Variant of Keegan, from an Irish surname meaning "descendant of Aodhagán."
Kegan is an Anglicized form of the Irish surname Keegan, itself derived from the Gaelic 'Mac Aodhagáin,' meaning 'son of Aodhagán' — a diminutive of Aodh, the ancient Irish god of fire. Aodh was one of the Tuatha Dé Danann, the mythological divine race of pre-Christian Ireland, and the name survived the Christianization of the island to become one of the most common elements in Irish surnames. Hugh, the English approximation of Aodh, became widespread, but in its Gaelic form the fire etymology remained encoded in names like Kegan and its variants.

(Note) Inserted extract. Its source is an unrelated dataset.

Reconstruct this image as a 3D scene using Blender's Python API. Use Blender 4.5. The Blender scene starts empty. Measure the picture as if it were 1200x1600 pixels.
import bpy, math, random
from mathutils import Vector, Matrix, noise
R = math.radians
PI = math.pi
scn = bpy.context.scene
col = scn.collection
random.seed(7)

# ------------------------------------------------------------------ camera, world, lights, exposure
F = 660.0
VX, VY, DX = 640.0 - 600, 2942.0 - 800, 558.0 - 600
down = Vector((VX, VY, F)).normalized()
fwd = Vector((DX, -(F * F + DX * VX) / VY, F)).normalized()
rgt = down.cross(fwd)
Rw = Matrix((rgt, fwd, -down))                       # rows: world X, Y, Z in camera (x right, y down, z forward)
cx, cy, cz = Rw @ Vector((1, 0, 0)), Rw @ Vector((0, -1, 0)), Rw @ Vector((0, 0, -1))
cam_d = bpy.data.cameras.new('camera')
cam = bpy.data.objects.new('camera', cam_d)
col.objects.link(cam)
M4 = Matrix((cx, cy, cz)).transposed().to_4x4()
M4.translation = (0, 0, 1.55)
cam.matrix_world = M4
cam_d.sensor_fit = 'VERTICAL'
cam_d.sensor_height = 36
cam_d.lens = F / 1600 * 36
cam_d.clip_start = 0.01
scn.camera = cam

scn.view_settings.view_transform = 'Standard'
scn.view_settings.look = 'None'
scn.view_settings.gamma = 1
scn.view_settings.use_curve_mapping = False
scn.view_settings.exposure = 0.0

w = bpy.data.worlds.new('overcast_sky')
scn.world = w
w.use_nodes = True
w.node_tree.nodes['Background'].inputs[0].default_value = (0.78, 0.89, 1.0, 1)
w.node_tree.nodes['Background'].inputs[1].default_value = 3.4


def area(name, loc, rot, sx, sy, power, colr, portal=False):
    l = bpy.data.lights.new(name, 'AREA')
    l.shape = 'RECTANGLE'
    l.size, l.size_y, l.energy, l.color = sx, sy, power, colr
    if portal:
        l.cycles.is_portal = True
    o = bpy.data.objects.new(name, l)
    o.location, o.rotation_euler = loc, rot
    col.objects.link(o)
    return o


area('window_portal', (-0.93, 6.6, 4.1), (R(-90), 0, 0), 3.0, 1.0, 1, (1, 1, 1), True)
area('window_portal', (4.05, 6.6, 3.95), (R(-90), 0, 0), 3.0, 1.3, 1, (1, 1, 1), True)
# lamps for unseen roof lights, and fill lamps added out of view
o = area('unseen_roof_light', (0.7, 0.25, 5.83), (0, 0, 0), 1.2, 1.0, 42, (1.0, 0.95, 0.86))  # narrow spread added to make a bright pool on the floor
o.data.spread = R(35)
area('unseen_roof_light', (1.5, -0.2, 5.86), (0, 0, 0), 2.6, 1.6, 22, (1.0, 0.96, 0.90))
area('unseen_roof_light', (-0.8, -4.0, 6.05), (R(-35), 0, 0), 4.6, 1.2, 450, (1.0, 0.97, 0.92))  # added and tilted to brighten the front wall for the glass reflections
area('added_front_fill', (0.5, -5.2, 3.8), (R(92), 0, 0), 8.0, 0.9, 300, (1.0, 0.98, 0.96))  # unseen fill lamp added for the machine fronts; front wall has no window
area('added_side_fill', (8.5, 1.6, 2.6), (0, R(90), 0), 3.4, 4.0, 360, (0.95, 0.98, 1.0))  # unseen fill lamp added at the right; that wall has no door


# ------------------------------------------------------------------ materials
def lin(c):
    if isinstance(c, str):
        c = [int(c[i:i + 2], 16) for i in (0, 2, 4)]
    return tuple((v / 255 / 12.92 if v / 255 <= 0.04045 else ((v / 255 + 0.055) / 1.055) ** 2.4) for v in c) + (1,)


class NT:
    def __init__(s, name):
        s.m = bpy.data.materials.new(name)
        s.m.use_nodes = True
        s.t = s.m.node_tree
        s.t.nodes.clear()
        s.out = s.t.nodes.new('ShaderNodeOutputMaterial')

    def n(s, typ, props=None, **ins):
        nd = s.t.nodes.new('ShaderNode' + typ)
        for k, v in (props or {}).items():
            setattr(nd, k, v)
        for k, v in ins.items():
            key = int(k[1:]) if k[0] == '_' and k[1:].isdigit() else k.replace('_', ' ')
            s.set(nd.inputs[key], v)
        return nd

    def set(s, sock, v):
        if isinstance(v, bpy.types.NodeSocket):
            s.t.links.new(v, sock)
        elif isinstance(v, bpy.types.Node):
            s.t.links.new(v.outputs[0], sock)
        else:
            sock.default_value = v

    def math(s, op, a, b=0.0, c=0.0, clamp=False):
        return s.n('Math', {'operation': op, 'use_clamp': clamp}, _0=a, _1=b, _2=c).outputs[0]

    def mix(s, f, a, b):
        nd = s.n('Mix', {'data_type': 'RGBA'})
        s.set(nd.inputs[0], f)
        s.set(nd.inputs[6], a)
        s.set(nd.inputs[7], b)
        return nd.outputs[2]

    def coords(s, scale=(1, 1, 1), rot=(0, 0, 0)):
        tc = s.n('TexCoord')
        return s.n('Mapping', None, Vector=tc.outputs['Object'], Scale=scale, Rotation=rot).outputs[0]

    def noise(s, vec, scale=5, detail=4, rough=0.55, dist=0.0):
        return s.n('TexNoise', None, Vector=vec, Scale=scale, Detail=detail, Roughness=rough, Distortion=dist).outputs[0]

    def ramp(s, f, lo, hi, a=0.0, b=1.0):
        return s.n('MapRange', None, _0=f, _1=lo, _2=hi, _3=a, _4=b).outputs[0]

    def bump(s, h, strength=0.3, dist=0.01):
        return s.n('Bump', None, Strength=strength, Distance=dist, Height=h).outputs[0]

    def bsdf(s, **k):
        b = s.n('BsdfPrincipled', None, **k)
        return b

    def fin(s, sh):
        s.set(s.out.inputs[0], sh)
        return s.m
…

As an Irish surname, Keegan/Kegan is associated with County Roscommon and Connacht, where Gaelic families of that lineage maintained their presence through the medieval period. The transformation of Irish surnames into given names — a pattern that produced Brendan, Kelvin, Shannon, and many others — accelerated significantly in the twentieth century, particularly in the United States and Canada, where Irish-American families embraced these forms as a way of honoring heritage while choosing names that worked in an English-speaking context. Kegan with the 'e' rather than the more common double-'e' spelling is a softer variant that gives the name a slightly different visual personality — less surname-ish, more immediately first-name in feel.
It has seen steady use in the United States from the 1970s onward, appealing to parents who want an Irish connection without the more common Patrick or Sean. The buried meaning — a small fire, a divine spark — gives it an understated mythological power.